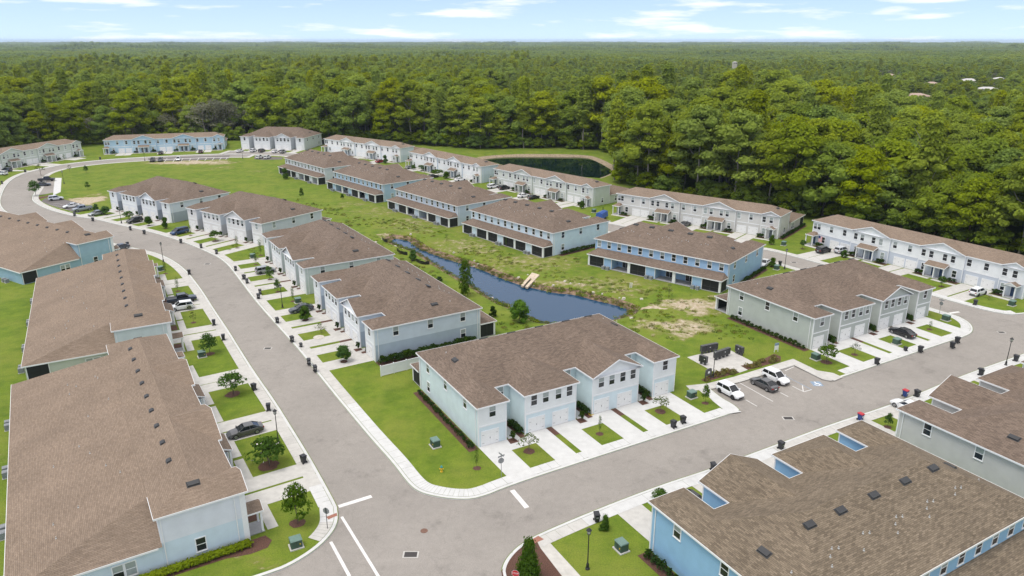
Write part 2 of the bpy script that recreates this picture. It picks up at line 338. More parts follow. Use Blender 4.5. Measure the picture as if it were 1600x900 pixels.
def shingle_mat(name, c1, c2):
    m, N, L, B = newmat(name)
    B.inputs['Roughness'].default_value = 0.9
    B.inputs['Specular IOR Level'].default_value = 0.2
    uv = N.new('ShaderNodeUVMap'); uv.uv_map = 'metres'
    # courses: rows of tabs of uneven tone
    br = N.new('ShaderNodeTexBrick')
    br.inputs['Color1'].default_value = (*c1, 1); br.inputs['Color2'].default_value = (*c2, 1)
    br.inputs['Mortar'].default_value = (*[c * 0.62 for c in c2], 1)
    br.inputs['Scale'].default_value = 1.0
    br.inputs['Mortar Size'].default_value = 0.012
    br.inputs['Bias'].default_value = 0.0
    br.inputs['Brick Width'].default_value = 0.5; br.inputs['Row Height'].default_value = 0.17
    L.new(uv.outputs[0], br.inputs['Vector'])
    mp = N.new('ShaderNodeMapping'); mp.inputs['Scale'].default_value = (0.9, 2.6, 1)
    L.new(uv.outputs[0], mp.inputs[0])
    nz = N.new('ShaderNodeTexNoise'); nz.inputs['Scale'].default_value = 1.5; nz.inputs['Detail'].default_value = 4; nz.inputs['Roughness'].default_value = 0.7
    L.new(mp.outputs[0], nz.inputs['Vector'])
    r = N.new('ShaderNodeMapRange'); r.inputs[1].default_value = 0.36; r.inputs[2].default_value = 0.66; r.inputs[3].default_value = 0.88; r.inputs[4].default_value = 1.13
    L.new(nz.outputs['Fac'], r.inputs[0])
    n2 = N.new('ShaderNodeTexNoise'); n2.inputs['Scale'].default_value = 0.16; n2.inputs['Detail'].default_value = 3
    L.new(uv.outputs[0], n2.inputs['Vector'])
    r2 = N.new('ShaderNodeMapRange'); r2.inputs[1].default_value = 0.3; r2.inputs[2].default_value = 0.7; r2.inputs[3].default_value = 0.9; r2.inputs[4].default_value = 1.1
    L.new(n2.outputs['Fac'], r2.inputs[0])
    mu = N.new('ShaderNodeMath'); mu.operation = 'MULTIPLY'; L.new(r.outputs[0], mu.inputs[0]); L.new(r2.outputs[0], mu.inputs[1])
    vm = N.new('ShaderNodeVectorMath'); vm.operation = 'SCALE'
    L.new(br.outputs['Color'], vm.inputs[0]); L.new(mu.outputs[0], vm.inputs['Scale'])
    L.new(vm.outputs[0], B.inputs['Base Color'])
    bp = N.new('ShaderNodeBump'); bp.inputs['Strength'].default_value = 0.5; bp.inputs['Distance'].default_value = 0.02
    L.new(br.outputs['Fac'], bp.inputs['Height']); bp.invert = True
    L.new(bp.outputs[0], B.inputs['Normal'])
    return m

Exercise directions
Reproduce every line exactly and omit all pictures.

Solution for this exercise
Write part 2 of the bpy script that recreates this picture. It picks up at line 338. More parts follow. Use Blender 4.5. Measure the picture as if it were 1600x900 pixels.
def shingle_mat(name, c1, c2):
    m, N, L, B = newmat(name)
    B.inputs['Roughness'].default_value = 0.9
    B.inputs['Specular IOR Level'].default_value = 0.2
    uv = N.new('ShaderNodeUVMap'); uv.uv_map = 'metres'
    # courses: rows of tabs of uneven tone
    br = N.new('ShaderNodeTexBrick')
    br.inputs['Color1'].default_value = (*c1, 1); br.inputs['Color2'].default_value = (*c2, 1)
    br.inputs['Mortar'].default_value = (*[c * 0.62 for c in c2], 1)
    br.inputs['Scale'].default_value = 1.0
    br.inputs['Mortar Size'].default_value = 0.012
    br.inputs['Bias'].default_value = 0.0
    br.inputs['Brick Width'].default_value = 0.5; br.inputs['Row Height'].default_value = 0.17
    L.new(uv.outputs[0], br.inputs['Vector'])
    mp = N.new('ShaderNodeMapping'); mp.inputs['Scale'].default_value = (0.9, 2.6, 1)
    L.new(uv.outputs[0], mp.inputs[0])
    nz = N.new('ShaderNodeTexNoise'); nz.inputs['Scale'].default_value = 1.5; nz.inputs['Detail'].default_value = 4; nz.inputs['Roughness'].default_value = 0.7
    L.new(mp.outputs[0], nz.inputs['Vector'])
    r = N.new('ShaderNodeMapRange'); r.inputs[1].default_value = 0.36; r.inputs[2].default_value = 0.66; r.inputs[3].default_value = 0.88; r.inputs[4].default_value = 1.13
    L.new(nz.outputs['Fac'], r.inputs[0])
    n2 = N.new('ShaderNodeTexNoise'); n2.inputs['Scale'].default_value = 0.16; n2.inputs['Detail'].default_value = 3
    L.new(uv.outputs[0], n2.inputs['Vector'])
    r2 = N.new('ShaderNodeMapRange'); r2.inputs[1].default_value = 0.3; r2.inputs[2].default_value = 0.7; r2.inputs[3].default_value = 0.9; r2.inputs[4].default_value = 1.1
    L.new(n2.outputs['Fac'], r2.inputs[0])
    mu = N.new('ShaderNodeMath'); mu.operation = 'MULTIPLY'; L.new(r.outputs[0], mu.inputs[0]); L.new(r2.outputs[0], mu.inputs[1])
    vm = N.new('ShaderNodeVectorMath'); vm.operation = 'SCALE'
    L.new(br.outputs['Color'], vm.inputs[0]); L.new(mu.outputs[0], vm.inputs['Scale'])
    L.new(vm.outputs[0], B.inputs['Base Color'])
    bp = N.new('ShaderNodeBump'); bp.inputs['Strength'].default_value = 0.5; bp.inputs['Distance'].default_value = 0.02
    L.new(br.outputs['Fac'], bp.inputs['Height']); bp.invert = True
    L.new(bp.outputs[0], B.inputs['Normal'])
    return m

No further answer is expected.